[Exercise task] Your task is to repeat the listing exactly.

[Data]
#####
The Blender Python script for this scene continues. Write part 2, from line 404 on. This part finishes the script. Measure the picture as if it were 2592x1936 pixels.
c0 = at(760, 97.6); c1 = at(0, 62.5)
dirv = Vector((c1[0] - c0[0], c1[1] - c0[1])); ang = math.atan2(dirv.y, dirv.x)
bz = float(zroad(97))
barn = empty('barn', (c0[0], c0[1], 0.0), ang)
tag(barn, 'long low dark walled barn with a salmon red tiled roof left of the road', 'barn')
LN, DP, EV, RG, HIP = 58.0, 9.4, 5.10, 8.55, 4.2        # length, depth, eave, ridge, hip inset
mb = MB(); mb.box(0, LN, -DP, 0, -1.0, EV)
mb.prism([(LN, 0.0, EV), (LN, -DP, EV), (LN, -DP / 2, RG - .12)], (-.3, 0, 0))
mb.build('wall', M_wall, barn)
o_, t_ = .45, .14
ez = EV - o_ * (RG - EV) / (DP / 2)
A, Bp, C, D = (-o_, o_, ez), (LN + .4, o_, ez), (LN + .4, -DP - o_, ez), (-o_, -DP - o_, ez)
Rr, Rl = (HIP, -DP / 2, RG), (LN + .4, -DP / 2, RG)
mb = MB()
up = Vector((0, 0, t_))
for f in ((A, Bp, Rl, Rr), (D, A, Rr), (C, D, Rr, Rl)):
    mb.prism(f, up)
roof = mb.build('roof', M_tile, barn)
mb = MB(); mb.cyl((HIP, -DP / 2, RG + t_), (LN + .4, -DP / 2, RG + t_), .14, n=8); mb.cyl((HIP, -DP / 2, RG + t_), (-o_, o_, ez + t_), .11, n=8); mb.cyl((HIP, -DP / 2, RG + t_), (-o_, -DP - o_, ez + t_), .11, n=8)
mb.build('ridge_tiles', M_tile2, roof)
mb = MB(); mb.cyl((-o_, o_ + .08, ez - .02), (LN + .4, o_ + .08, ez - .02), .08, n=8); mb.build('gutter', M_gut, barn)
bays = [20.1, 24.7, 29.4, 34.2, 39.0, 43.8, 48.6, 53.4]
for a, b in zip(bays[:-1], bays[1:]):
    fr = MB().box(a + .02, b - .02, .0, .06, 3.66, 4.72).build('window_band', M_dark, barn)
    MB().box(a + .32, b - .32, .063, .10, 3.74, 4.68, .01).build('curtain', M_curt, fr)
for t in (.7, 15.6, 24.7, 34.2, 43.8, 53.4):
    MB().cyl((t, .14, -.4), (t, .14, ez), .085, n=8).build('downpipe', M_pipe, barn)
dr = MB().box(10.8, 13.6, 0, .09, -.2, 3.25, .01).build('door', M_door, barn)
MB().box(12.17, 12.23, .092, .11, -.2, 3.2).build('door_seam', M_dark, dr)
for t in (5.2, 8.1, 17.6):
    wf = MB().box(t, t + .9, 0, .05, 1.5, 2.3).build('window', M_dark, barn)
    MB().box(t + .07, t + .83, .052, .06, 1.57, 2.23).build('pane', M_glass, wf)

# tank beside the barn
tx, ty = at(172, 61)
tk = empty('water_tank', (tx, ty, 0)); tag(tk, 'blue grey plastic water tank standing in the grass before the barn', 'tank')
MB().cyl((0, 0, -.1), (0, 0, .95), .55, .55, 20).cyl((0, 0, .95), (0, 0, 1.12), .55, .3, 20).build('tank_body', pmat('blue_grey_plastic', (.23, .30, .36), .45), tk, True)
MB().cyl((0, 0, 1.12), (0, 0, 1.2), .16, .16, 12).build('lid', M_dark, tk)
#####
[Written reply]
The Blender Python script for this scene continues. Write part 2, from line 404 on. This part finishes the script. Measure the picture as if it were 2592x1936 pixels.
c0 = at(760, 97.6); c1 = at(0, 62.5)
dirv = Vector((c1[0] - c0[0], c1[1] - c0[1])); ang = math.atan2(dirv.y, dirv.x)
bz = float(zroad(97))
barn = empty('barn', (c0[0], c0[1], 0.0), ang)
tag(barn, 'long low dark walled barn with a salmon red tiled roof left of the road', 'barn')
LN, DP, EV, RG, HIP = 58.0, 9.4, 5.10, 8.55, 4.2        # length, depth, eave, ridge, hip inset
mb = MB(); mb.box(0, LN, -DP, 0, -1.0, EV)
mb.prism([(LN, 0.0, EV), (LN, -DP, EV), (LN, -DP / 2, RG - .12)], (-.3, 0, 0))
mb.build('wall', M_wall, barn)
o_, t_ = .45, .14
ez = EV - o_ * (RG - EV) / (DP / 2)
A, Bp, C, D = (-o_, o_, ez), (LN + .4, o_, ez), (LN + .4, -DP - o_, ez), (-o_, -DP - o_, ez)
Rr, Rl = (HIP, -DP / 2, RG), (LN + .4, -DP / 2, RG)
mb = MB()
up = Vector((0, 0, t_))
for f in ((A, Bp, Rl, Rr), (D, A, Rr), (C, D, Rr, Rl)):
    mb.prism(f, up)
roof = mb.build('roof', M_tile, barn)
mb = MB(); mb.cyl((HIP, -DP / 2, RG + t_), (LN + .4, -DP / 2, RG + t_), .14, n=8); mb.cyl((HIP, -DP / 2, RG + t_), (-o_, o_, ez + t_), .11, n=8); mb.cyl((HIP, -DP / 2, RG + t_), (-o_, -DP - o_, ez + t_), .11, n=8)
mb.build('ridge_tiles', M_tile2, roof)
mb = MB(); mb.cyl((-o_, o_ + .08, ez - .02), (LN + .4, o_ + .08, ez - .02), .08, n=8); mb.build('gutter', M_gut, barn)
bays = [20.1, 24.7, 29.4, 34.2, 39.0, 43.8, 48.6, 53.4]
for a, b in zip(bays[:-1], bays[1:]):
    fr = MB().box(a + .02, b - .02, .0, .06, 3.66, 4.72).build('window_band', M_dark, barn)
    MB().box(a + .32, b - .32, .063, .10, 3.74, 4.68, .01).build('curtain', M_curt, fr)
for t in (.7, 15.6, 24.7, 34.2, 43.8, 53.4):
    MB().cyl((t, .14, -.4), (t, .14, ez), .085, n=8).build('downpipe', M_pipe, barn)
dr = MB().box(10.8, 13.6, 0, .09, -.2, 3.25, .01).build('door', M_door, barn)
MB().box(12.17, 12.23, .092, .11, -.2, 3.2).build('door_seam', M_dark, dr)
for t in (5.2, 8.1, 17.6):
    wf = MB().box(t, t + .9, 0, .05, 1.5, 2.3).build('window', M_dark, barn)
    MB().box(t + .07, t + .83, .052, .06, 1.57, 2.23).build('pane', M_glass, wf)

# tank beside the barn
tx, ty = at(172, 61)
tk = empty('water_tank', (tx, ty, 0)); tag(tk, 'blue grey plastic water tank standing in the grass before the barn', 'tank')
MB().cyl((0, 0, -.1), (0, 0, .95), .55, .55, 20).cyl((0, 0, .95), (0, 0, 1.12), .55, .3, 20).build('tank_body', pmat('blue_grey_plastic', (.23, .30, .36), .45), tk, True)
MB().cyl((0, 0, 1.12), (0, 0, 1.2), .16, .16, 12).build('lid', M_dark, tk)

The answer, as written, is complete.